Because very few of them believed in God. And they would try and make them sing the fascist anthem and make the fascist salute.
So she put up with this for a while. In fact, her first sentence had been for life. Then it was reduced to 15 years.
And eventually she was let out on parole. But she was not the least inclined to change her political opinions. She worked as she could on the left. And in the end married a very active left wing miner. Who in the end had to flee the country in 1946.
And by 1948 she was able to follow him and went into exile. Hiding under an oilcloth in the bottom of a fishing boat. To get to France, she took her ten month old baby with her. They stayed in France a very long time. Trying to do what they could for left wing causes in Spain.
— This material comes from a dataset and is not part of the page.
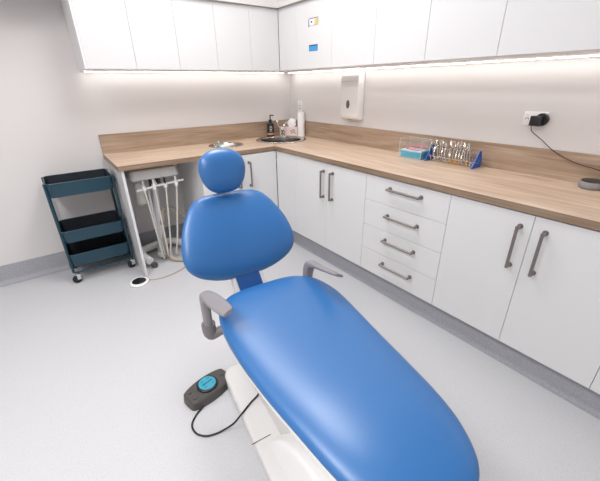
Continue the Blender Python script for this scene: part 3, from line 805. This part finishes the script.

But they had 36 years of Franco's dictatorship to get through.
Her husband died, and he brought his ashes back to Spain. She was now allowed in. She was 85. But she immediately became a campaigner for socialism. And a voice for those who'd survived the civil war.
In general, she was very heartened by the country she came back to. She could see that it was much more secular. It was far freerhead. But she was not entirely sure that women's rights were secure. She was worried about the right to abortion.
She was worried that men still treated women badly.
She thought that women in general in the war. Had not been given a fair shake. That they hadn't been remembered for their bravery. And so that too, she talked about a good deal. But mostly she was insistent that Spain should not forget the civil war, no matter how difficult it was, no matter how painful it was to revisit that time.
Because she always said, a country that doesn't remember, a country that suppresses its history, is not a country or a people at all. It has no soul. In fact, it is nothing at all.
Jason Palmer
Ann Rowe on Angeles Flores Peon, who's died aged 105.